Com Verônica longe de sua vigilância, até uma das brincadeiras
preferidas da menina agora apavora a mãe adotiva. Dona Tarcila relata que a garota adorava se amarrar com cadarços e cintos para sair saltitante pela casa. “Ela amarrava fios e cintos por todas as partes do corpo”, explica.
Apesar de dispor da guarda da menina e de saber que a reversão do
processo de adoção era praticamente impossível por causa do
envolvimento de Élida Isabel com tráfico e dependência química, dona Tarcila sempre teve medo de perder a filha.
Ela conta que em outubro de 2010, quando Élida Isabel raptou o
filho (Pietro, de pouco mais de três) da família adotiva catarinense, teve medo que ela levasse Verônica. Mãe e filho estiveram em Cuiabá e até pernoitaram na casa de dona Tarcila. “Levei um susto quando ela desceu de um táxi acompanhada do filho e de outra mulher”, relata.
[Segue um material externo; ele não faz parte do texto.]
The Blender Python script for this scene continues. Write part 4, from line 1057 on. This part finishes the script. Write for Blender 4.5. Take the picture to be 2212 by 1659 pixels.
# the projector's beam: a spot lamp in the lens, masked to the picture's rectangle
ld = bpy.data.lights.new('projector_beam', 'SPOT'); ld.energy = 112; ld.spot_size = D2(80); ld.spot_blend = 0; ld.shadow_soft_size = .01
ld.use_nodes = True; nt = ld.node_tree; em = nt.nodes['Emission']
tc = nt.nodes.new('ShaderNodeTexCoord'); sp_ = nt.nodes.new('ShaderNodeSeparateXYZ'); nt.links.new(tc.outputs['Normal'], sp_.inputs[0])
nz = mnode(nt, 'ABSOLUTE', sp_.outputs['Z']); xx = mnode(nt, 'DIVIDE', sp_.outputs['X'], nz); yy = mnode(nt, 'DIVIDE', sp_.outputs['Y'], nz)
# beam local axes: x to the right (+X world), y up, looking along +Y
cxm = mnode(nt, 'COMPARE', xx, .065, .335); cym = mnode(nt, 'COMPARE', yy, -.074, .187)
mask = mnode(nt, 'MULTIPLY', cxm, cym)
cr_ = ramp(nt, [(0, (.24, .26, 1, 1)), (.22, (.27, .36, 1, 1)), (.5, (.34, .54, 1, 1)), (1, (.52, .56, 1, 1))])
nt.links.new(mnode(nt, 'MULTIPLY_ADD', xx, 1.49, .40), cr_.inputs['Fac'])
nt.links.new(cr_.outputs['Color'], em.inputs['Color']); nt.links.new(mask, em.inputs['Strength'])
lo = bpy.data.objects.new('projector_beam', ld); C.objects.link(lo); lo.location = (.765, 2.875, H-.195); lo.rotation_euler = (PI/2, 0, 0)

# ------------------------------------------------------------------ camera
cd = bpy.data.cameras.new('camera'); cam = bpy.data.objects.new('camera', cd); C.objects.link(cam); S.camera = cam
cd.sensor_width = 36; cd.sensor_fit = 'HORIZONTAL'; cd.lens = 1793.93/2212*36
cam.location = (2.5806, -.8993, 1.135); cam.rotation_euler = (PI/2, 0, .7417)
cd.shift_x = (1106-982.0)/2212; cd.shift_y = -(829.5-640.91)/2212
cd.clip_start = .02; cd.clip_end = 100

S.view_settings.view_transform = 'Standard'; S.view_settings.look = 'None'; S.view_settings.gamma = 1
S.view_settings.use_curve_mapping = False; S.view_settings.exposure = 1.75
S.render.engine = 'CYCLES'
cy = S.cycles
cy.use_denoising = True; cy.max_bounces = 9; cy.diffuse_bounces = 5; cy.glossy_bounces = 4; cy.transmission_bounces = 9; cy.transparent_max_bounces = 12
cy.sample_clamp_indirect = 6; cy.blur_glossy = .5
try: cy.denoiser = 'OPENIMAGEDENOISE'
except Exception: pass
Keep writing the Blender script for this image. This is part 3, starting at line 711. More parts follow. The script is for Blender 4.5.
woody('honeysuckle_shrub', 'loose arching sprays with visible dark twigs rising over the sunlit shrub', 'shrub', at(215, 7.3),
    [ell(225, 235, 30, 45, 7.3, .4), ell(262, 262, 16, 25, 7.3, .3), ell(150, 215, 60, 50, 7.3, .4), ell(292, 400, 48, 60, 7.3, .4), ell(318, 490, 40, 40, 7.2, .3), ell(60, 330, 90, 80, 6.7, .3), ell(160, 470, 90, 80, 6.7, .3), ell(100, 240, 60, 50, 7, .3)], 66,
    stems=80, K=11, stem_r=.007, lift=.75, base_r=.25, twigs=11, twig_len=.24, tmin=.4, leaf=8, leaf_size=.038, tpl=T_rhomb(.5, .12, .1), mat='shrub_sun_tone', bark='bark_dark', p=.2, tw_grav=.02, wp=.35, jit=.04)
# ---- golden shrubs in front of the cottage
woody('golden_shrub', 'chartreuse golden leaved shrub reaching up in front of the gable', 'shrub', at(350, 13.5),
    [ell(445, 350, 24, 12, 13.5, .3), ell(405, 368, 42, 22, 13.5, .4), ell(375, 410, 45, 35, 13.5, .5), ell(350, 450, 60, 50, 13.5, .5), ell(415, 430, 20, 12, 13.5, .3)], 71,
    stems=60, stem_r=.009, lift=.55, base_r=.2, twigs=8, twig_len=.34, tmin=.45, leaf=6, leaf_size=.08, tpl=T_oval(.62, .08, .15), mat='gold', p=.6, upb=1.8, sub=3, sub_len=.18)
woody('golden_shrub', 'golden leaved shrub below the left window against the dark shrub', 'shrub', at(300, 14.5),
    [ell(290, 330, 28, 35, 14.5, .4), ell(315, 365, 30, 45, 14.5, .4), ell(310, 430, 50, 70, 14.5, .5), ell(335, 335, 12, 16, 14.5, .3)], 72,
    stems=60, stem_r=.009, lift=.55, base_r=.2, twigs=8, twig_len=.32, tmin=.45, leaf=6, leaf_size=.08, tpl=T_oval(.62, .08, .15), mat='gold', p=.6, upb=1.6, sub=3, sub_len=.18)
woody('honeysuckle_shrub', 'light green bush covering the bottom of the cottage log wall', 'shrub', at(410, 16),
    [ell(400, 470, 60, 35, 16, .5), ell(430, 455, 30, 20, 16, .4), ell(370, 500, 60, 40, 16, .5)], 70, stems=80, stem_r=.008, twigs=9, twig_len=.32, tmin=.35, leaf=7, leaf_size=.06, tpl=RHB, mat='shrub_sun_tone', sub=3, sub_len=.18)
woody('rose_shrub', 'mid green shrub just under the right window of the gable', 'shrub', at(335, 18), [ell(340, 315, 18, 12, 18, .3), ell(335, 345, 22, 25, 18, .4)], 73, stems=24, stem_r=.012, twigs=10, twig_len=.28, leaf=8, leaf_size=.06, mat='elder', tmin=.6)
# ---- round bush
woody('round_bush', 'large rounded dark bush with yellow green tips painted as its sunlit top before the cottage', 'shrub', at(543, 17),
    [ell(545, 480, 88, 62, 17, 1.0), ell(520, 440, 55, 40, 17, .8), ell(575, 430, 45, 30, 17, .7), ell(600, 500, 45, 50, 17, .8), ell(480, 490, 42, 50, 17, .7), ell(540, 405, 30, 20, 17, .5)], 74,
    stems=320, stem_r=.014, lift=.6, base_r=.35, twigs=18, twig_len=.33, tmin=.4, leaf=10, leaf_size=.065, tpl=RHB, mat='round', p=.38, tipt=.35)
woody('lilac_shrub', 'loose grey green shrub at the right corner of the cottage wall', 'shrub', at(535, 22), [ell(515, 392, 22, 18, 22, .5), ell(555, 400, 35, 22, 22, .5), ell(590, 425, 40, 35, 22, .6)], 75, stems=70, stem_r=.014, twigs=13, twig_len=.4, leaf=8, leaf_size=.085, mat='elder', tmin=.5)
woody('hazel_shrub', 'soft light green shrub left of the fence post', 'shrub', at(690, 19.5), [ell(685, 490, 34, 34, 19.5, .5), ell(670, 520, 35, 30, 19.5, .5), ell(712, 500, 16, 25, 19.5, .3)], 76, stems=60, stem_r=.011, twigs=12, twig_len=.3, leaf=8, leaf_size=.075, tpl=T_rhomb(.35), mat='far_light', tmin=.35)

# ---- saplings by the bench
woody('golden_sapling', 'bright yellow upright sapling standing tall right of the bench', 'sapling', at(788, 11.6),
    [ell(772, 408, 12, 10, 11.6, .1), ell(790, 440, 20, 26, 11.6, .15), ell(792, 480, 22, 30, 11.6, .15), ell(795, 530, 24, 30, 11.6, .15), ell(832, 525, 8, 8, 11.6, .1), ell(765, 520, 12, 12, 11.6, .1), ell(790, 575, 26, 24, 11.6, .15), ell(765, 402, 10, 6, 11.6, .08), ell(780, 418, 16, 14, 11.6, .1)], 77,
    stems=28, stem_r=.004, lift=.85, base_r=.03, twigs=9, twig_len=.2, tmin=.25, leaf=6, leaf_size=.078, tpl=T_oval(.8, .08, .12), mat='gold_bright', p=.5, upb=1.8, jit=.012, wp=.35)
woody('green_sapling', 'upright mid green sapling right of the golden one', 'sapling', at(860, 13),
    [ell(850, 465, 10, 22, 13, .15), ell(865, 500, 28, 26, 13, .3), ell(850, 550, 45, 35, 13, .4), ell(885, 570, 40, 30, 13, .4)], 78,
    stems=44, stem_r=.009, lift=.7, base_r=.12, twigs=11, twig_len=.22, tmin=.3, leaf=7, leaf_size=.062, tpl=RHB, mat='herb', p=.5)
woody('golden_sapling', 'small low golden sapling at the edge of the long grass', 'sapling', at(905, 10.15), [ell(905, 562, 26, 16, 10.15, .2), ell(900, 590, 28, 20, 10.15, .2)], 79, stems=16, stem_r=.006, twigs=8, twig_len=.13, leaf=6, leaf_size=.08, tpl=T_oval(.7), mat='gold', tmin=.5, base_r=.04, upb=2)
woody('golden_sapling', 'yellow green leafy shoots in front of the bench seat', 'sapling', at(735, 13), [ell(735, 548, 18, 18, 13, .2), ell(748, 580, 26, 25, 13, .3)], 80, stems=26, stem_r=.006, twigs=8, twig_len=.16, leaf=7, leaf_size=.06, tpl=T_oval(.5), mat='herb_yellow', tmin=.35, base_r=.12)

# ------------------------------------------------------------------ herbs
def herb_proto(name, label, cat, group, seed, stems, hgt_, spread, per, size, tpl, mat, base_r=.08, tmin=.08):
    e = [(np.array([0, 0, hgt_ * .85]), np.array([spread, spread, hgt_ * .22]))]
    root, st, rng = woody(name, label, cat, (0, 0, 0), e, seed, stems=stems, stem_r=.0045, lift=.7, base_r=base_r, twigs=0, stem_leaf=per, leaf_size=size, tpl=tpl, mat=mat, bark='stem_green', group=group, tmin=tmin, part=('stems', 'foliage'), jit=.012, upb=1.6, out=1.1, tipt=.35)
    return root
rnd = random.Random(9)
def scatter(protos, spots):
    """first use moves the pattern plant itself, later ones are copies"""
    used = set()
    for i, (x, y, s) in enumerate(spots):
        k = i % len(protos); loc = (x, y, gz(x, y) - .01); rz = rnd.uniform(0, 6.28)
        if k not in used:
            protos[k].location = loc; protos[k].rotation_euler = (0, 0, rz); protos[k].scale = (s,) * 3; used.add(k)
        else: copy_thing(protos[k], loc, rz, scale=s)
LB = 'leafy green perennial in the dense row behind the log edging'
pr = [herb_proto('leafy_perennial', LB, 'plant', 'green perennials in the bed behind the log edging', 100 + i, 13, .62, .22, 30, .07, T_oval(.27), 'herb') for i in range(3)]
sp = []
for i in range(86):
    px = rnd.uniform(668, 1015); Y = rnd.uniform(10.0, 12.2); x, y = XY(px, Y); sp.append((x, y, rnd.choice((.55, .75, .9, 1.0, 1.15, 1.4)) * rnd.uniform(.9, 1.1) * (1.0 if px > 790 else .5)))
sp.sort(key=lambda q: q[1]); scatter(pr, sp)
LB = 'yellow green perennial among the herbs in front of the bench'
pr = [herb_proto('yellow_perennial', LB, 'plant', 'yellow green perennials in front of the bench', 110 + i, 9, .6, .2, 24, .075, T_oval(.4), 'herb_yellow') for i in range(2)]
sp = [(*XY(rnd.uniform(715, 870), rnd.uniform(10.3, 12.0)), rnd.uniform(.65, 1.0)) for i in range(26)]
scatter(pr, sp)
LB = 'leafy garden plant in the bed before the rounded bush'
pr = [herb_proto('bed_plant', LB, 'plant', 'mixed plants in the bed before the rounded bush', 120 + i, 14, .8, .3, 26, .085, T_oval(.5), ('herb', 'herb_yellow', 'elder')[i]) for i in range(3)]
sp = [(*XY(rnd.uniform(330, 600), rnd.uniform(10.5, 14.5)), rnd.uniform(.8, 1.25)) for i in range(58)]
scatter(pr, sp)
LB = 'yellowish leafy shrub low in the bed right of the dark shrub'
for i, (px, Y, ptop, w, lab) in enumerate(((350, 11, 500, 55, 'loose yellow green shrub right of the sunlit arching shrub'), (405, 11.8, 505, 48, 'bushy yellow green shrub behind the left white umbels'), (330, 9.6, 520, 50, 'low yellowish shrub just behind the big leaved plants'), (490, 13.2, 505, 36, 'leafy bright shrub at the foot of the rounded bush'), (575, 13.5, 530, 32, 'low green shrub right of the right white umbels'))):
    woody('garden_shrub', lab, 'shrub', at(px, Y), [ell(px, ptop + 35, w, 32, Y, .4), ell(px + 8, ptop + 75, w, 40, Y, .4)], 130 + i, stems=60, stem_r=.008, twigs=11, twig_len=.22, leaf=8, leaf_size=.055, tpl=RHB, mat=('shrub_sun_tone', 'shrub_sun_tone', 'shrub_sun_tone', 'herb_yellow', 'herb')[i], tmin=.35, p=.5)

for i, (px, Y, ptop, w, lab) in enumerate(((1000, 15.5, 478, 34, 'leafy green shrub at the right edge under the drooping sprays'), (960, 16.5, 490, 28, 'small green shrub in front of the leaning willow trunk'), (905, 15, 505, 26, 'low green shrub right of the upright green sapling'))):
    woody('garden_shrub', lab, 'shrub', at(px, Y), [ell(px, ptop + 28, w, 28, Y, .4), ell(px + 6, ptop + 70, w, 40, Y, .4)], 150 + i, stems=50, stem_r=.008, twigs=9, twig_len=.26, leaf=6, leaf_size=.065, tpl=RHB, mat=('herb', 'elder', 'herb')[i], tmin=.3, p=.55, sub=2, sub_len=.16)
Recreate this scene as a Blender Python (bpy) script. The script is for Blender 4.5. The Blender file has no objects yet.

Élida estava acompanhada também de uma boliviana, segundo Tarcila. O
menino chegou a ficar sem a mãe na casa, sob os cuidados de Tarcila e das filhas dela, Milka e Daniele, mas até então ninguém sabia do rapto.
Só ao final da visita, com muita insistência, a mãe contou que havia
raptado o menino. “Fiquei confusa, não sabia se denunciava ou não. Não chamei a polícia e nem o Juizado da Infância porque tive medo de
vingança. Eles são envolvidos com tráfico”, esclarece Tarcila.
Tarcila complementa: “Eu pedi que ela não dissesse que era a mãe da
Verônica para não confundir a cabeça da menina”, diz. Ela teria
respondido que só veio ver a filha. Por algumas vezes, chegou a abraçar Verônica dizendo “mamãe”, mas a garota, que já tinha quase seis anos, ficava arredia e fugia para ir ao encontro de mãe adotiva.
Dona Tarcila diz que manteve Verônica o tempo todo sob a vigilância
dela e das irmãs. Ao contrário de Élida Isabel, que passou grande
parte dos três dias que esteve em Cuiabá andando com a boliviana
enquanto o filho estava na casa de dona Tarcila.
Duas semanas depois do sequestro o delegado Flávio
Stringueta, da Gerência de Combate ao Crime Organizado (GCCO) e da
Divisão Anti-Sequestro, da Polícia Judiciária Civil, pediu a prisão
preventiva dos pais biológicos de Verônica. A Justiça acatou o pedido, o que pode facilitar o trabalho de busca da criança.